Write out every line of the material exactly as it appears.

________

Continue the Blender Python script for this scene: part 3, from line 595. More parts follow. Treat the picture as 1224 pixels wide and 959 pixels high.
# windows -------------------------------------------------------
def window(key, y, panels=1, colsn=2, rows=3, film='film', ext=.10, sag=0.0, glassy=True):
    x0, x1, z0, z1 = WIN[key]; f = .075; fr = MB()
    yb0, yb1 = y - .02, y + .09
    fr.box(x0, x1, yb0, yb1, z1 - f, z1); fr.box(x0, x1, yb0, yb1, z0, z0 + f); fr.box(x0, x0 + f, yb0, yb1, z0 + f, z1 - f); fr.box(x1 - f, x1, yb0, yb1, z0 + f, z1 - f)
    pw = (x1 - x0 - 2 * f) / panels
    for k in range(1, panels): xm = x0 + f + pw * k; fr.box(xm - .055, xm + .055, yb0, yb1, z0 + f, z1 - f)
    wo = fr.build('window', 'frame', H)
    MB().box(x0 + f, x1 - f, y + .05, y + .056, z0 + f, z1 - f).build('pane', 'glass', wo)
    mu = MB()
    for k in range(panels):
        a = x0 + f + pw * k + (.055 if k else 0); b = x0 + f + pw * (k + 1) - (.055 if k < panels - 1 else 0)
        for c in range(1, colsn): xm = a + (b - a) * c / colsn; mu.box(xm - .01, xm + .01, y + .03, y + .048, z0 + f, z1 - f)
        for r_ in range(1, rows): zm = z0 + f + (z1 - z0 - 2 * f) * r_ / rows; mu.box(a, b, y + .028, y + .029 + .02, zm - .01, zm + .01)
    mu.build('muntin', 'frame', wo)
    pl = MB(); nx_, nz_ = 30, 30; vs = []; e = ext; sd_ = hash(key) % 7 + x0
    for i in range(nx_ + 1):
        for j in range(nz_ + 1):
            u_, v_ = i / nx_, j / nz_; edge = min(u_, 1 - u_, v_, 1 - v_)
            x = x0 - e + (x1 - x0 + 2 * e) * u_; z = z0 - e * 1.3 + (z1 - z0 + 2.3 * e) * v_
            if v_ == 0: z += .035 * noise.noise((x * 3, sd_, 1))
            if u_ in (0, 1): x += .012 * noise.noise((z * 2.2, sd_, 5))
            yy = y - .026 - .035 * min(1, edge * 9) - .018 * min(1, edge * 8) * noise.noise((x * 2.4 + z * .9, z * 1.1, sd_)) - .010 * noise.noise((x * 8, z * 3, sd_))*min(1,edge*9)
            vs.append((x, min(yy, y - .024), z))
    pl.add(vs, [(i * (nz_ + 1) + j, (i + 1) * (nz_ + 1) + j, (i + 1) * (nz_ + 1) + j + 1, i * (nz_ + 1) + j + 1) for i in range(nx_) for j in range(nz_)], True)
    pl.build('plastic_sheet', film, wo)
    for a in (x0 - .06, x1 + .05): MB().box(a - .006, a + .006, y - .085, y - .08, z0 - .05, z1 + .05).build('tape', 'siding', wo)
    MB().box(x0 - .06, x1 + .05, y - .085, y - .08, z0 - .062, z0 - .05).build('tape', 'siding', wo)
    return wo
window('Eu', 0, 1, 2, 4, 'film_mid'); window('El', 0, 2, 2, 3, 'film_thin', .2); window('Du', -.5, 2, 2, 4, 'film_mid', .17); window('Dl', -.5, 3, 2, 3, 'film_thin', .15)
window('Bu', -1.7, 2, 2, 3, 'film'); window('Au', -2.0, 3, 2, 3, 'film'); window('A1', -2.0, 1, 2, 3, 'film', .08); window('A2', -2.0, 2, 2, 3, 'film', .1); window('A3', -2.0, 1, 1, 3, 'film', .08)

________

▶ **TASK OUTPUT**
Continue the Blender Python script for this scene: part 3, from line 595. More parts follow. Treat the picture as 1224 pixels wide and 959 pixels high.
# windows -------------------------------------------------------
def window(key, y, panels=1, colsn=2, rows=3, film='film', ext=.10, sag=0.0, glassy=True):
    x0, x1, z0, z1 = WIN[key]; f = .075; fr = MB()
    yb0, yb1 = y - .02, y + .09
    fr.box(x0, x1, yb0, yb1, z1 - f, z1); fr.box(x0, x1, yb0, yb1, z0, z0 + f); fr.box(x0, x0 + f, yb0, yb1, z0 + f, z1 - f); fr.box(x1 - f, x1, yb0, yb1, z0 + f, z1 - f)
    pw = (x1 - x0 - 2 * f) / panels
    for k in range(1, panels): xm = x0 + f + pw * k; fr.box(xm - .055, xm + .055, yb0, yb1, z0 + f, z1 - f)
    wo = fr.build('window', 'frame', H)
    MB().box(x0 + f, x1 - f, y + .05, y + .056, z0 + f, z1 - f).build('pane', 'glass', wo)
    mu = MB()
    for k in range(panels):
        a = x0 + f + pw * k + (.055 if k else 0); b = x0 + f + pw * (k + 1) - (.055 if k < panels - 1 else 0)
        for c in range(1, colsn): xm = a + (b - a) * c / colsn; mu.box(xm - .01, xm + .01, y + .03, y + .048, z0 + f, z1 - f)
        for r_ in range(1, rows): zm = z0 + f + (z1 - z0 - 2 * f) * r_ / rows; mu.box(a, b, y + .028, y + .029 + .02, zm - .01, zm + .01)
    mu.build('muntin', 'frame', wo)
    pl = MB(); nx_, nz_ = 30, 30; vs = []; e = ext; sd_ = hash(key) % 7 + x0
    for i in range(nx_ + 1):
        for j in range(nz_ + 1):
            u_, v_ = i / nx_, j / nz_; edge = min(u_, 1 - u_, v_, 1 - v_)
            x = x0 - e + (x1 - x0 + 2 * e) * u_; z = z0 - e * 1.3 + (z1 - z0 + 2.3 * e) * v_
            if v_ == 0: z += .035 * noise.noise((x * 3, sd_, 1))
            if u_ in (0, 1): x += .012 * noise.noise((z * 2.2, sd_, 5))
            yy = y - .026 - .035 * min(1, edge * 9) - .018 * min(1, edge * 8) * noise.noise((x * 2.4 + z * .9, z * 1.1, sd_)) - .010 * noise.noise((x * 8, z * 3, sd_))*min(1,edge*9)
            vs.append((x, min(yy, y - .024), z))
    pl.add(vs, [(i * (nz_ + 1) + j, (i + 1) * (nz_ + 1) + j, (i + 1) * (nz_ + 1) + j + 1, i * (nz_ + 1) + j + 1) for i in range(nx_) for j in range(nz_)], True)
    pl.build('plastic_sheet', film, wo)
    for a in (x0 - .06, x1 + .05): MB().box(a - .006, a + .006, y - .085, y - .08, z0 - .05, z1 + .05).build('tape', 'siding', wo)
    MB().box(x0 - .06, x1 + .05, y - .085, y - .08, z0 - .062, z0 - .05).build('tape', 'siding', wo)
    return wo
window('Eu', 0, 1, 2, 4, 'film_mid'); window('El', 0, 2, 2, 3, 'film_thin', .2); window('Du', -.5, 2, 2, 4, 'film_mid', .17); window('Dl', -.5, 3, 2, 3, 'film_thin', .15)
window('Bu', -1.7, 2, 2, 3, 'film'); window('Au', -2.0, 3, 2, 3, 'film'); window('A1', -2.0, 1, 2, 3, 'film', .08); window('A2', -2.0, 2, 2, 3, 'film', .1); window('A3', -2.0, 1, 1, 3, 'film', .08)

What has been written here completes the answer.